(Given problem): List each line holding the string "Blender".

(Source data):

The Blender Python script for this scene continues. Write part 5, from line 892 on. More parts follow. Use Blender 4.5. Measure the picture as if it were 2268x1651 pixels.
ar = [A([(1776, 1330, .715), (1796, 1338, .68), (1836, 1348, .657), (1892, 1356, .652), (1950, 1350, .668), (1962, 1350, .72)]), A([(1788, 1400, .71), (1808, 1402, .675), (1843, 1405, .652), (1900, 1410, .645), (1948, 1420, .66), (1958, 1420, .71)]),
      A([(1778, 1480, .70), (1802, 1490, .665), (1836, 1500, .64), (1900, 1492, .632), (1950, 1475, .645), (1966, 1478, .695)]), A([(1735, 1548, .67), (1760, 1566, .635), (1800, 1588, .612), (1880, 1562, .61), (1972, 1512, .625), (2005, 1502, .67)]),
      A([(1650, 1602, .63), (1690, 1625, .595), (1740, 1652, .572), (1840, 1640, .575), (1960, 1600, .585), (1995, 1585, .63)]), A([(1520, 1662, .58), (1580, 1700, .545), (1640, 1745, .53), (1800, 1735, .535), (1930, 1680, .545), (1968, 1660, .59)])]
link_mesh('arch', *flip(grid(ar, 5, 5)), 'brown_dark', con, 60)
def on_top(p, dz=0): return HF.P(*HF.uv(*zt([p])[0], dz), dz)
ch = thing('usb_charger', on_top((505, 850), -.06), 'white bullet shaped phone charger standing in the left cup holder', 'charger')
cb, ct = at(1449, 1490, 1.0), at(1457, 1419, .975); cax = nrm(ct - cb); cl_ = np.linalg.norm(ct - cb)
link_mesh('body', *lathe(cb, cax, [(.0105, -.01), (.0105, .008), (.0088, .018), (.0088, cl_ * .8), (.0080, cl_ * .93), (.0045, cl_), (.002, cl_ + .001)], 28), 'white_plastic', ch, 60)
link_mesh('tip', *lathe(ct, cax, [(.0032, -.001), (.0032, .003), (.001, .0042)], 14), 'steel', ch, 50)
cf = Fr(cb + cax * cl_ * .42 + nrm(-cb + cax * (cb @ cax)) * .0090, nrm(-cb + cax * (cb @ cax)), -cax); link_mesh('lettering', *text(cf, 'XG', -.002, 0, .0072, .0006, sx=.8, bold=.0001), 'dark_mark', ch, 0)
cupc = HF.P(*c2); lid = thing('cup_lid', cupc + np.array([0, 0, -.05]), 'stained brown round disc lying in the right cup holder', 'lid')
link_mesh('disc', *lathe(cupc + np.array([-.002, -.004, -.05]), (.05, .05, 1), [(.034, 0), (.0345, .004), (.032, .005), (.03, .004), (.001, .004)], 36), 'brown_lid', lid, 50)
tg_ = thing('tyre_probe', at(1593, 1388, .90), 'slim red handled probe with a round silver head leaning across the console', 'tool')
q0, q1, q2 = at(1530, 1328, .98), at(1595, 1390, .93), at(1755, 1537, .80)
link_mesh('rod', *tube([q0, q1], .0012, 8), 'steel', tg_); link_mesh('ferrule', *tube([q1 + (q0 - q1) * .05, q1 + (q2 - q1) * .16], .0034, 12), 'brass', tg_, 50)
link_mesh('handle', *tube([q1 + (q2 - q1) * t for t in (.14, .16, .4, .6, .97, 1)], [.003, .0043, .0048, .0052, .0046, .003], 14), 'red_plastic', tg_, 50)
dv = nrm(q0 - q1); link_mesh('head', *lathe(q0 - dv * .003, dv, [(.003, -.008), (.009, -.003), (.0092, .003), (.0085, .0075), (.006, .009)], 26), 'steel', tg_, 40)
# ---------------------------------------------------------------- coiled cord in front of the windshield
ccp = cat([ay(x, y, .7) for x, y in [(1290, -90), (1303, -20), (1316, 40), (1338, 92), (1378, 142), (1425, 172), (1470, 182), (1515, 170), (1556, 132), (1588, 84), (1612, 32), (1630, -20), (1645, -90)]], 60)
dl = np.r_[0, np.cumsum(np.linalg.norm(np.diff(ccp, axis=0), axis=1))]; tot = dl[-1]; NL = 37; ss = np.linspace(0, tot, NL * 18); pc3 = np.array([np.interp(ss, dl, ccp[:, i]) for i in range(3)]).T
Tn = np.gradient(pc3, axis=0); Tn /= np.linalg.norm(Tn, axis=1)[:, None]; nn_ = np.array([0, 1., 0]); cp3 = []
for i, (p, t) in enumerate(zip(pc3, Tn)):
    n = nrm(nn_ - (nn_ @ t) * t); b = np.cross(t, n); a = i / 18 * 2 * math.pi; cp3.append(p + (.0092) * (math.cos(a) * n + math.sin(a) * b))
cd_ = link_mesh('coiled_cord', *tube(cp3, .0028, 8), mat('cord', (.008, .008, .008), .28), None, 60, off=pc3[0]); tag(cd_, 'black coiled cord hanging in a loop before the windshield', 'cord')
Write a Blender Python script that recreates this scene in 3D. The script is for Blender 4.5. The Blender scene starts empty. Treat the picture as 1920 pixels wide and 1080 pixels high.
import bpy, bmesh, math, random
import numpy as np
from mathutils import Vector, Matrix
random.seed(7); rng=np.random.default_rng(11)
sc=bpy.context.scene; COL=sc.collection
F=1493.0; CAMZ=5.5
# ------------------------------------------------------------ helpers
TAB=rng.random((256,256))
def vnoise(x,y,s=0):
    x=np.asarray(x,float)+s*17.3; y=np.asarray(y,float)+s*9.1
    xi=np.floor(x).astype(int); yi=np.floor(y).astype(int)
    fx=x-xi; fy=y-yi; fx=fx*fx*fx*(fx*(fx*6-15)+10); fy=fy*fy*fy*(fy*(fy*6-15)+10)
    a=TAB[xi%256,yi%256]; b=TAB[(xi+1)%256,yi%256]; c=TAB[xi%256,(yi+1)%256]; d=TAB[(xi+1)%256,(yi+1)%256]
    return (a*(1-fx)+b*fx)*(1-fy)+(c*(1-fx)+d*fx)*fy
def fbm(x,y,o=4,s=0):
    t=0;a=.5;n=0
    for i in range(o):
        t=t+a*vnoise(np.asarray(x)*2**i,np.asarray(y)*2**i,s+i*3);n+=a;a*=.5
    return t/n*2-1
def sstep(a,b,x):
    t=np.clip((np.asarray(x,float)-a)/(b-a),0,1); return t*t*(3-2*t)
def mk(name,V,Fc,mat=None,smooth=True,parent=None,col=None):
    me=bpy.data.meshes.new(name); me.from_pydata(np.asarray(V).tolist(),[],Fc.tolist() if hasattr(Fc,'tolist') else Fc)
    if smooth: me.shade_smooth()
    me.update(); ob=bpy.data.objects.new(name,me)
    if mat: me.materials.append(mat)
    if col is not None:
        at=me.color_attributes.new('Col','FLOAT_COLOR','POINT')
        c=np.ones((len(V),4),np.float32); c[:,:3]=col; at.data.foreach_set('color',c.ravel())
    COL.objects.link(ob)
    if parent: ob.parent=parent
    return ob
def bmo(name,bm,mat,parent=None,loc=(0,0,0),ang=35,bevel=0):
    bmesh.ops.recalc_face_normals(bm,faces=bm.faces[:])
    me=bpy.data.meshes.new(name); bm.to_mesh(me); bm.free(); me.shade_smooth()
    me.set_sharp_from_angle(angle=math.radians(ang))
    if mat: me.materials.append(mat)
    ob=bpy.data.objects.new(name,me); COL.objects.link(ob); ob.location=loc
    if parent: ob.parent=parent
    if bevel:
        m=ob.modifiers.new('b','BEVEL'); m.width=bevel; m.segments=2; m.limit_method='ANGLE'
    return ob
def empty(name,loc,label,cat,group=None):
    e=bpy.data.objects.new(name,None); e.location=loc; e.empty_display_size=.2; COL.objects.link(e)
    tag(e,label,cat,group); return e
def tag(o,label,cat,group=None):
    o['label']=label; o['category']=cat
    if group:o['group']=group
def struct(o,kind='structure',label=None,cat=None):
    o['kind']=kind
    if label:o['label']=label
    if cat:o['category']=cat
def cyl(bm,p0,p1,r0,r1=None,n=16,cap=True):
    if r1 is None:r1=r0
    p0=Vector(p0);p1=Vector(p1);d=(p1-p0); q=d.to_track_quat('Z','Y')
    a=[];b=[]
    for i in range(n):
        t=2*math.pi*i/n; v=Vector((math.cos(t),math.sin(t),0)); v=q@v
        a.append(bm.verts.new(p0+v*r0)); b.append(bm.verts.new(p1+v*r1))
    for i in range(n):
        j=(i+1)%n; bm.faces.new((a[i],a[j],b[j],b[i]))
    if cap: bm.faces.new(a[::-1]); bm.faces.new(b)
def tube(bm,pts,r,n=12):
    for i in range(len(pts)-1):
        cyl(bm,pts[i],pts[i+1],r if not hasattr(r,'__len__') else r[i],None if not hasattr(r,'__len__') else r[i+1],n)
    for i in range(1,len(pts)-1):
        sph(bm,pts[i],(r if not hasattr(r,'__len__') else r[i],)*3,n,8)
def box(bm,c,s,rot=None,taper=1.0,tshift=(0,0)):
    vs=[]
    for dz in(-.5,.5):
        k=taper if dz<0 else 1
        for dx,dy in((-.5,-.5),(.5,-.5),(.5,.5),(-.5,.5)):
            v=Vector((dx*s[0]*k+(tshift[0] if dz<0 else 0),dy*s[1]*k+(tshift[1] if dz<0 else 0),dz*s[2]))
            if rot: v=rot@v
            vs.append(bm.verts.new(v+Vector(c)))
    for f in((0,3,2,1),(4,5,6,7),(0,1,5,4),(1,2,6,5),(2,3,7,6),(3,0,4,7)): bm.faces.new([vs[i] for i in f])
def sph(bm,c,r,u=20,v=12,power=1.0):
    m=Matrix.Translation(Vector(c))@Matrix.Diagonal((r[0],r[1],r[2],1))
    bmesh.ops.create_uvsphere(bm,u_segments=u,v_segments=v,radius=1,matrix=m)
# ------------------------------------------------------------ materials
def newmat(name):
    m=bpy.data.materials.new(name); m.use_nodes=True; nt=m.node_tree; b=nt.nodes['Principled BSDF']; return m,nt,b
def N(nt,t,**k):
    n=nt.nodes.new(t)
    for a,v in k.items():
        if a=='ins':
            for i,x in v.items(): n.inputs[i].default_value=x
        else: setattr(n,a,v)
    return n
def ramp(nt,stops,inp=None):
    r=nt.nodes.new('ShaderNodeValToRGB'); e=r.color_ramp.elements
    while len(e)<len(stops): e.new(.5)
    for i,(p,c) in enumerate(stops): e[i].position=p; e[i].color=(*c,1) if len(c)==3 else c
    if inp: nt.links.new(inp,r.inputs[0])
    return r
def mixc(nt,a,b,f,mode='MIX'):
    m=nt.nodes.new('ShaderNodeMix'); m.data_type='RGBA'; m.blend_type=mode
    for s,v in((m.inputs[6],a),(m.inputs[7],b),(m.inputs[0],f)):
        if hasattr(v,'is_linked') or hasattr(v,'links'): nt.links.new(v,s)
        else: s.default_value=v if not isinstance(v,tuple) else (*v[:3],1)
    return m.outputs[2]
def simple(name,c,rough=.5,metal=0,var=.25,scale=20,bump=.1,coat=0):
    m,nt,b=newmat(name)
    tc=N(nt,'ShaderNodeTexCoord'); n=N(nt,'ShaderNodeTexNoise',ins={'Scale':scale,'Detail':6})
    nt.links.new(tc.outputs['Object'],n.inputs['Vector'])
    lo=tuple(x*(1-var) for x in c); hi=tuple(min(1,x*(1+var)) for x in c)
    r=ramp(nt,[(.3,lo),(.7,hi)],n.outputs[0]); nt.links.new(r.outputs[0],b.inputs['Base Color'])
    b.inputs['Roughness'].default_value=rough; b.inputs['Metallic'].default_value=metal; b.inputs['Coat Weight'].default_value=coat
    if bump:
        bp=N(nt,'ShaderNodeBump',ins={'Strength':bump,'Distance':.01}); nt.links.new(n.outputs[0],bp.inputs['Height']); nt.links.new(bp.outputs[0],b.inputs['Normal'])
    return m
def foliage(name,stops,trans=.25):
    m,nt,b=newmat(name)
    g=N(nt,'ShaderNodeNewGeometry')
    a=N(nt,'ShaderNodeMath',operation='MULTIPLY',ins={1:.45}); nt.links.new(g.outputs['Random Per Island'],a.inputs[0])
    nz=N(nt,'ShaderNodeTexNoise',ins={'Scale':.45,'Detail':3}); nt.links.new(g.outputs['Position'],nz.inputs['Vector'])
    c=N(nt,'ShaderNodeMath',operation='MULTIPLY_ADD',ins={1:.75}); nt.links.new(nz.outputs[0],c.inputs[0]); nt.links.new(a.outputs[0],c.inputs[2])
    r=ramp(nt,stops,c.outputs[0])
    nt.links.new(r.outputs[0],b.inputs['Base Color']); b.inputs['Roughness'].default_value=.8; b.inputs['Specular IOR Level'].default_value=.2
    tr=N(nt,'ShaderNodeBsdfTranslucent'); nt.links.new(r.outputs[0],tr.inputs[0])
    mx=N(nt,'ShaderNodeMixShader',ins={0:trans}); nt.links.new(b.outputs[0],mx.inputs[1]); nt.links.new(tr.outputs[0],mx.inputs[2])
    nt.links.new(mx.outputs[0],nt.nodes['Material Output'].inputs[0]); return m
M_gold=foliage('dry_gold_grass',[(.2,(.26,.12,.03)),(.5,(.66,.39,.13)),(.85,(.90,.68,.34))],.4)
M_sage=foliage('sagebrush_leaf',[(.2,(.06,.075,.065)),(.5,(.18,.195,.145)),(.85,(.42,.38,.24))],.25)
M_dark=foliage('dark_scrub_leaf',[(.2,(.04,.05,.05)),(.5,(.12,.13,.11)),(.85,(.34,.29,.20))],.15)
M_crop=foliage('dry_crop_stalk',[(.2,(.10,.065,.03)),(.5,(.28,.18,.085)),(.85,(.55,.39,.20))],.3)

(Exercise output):
The Blender Python script for this scene continues. Write part 5, from line 892 on. More parts follow. Use Blender 4.5. Measure the picture as if it were 2268x1651 pixels.
Write a Blender Python script that recreates this scene in 3D. The script is for Blender 4.5. The Blender scene starts empty. Treat the picture as 1920 pixels wide and 1080 pixels high.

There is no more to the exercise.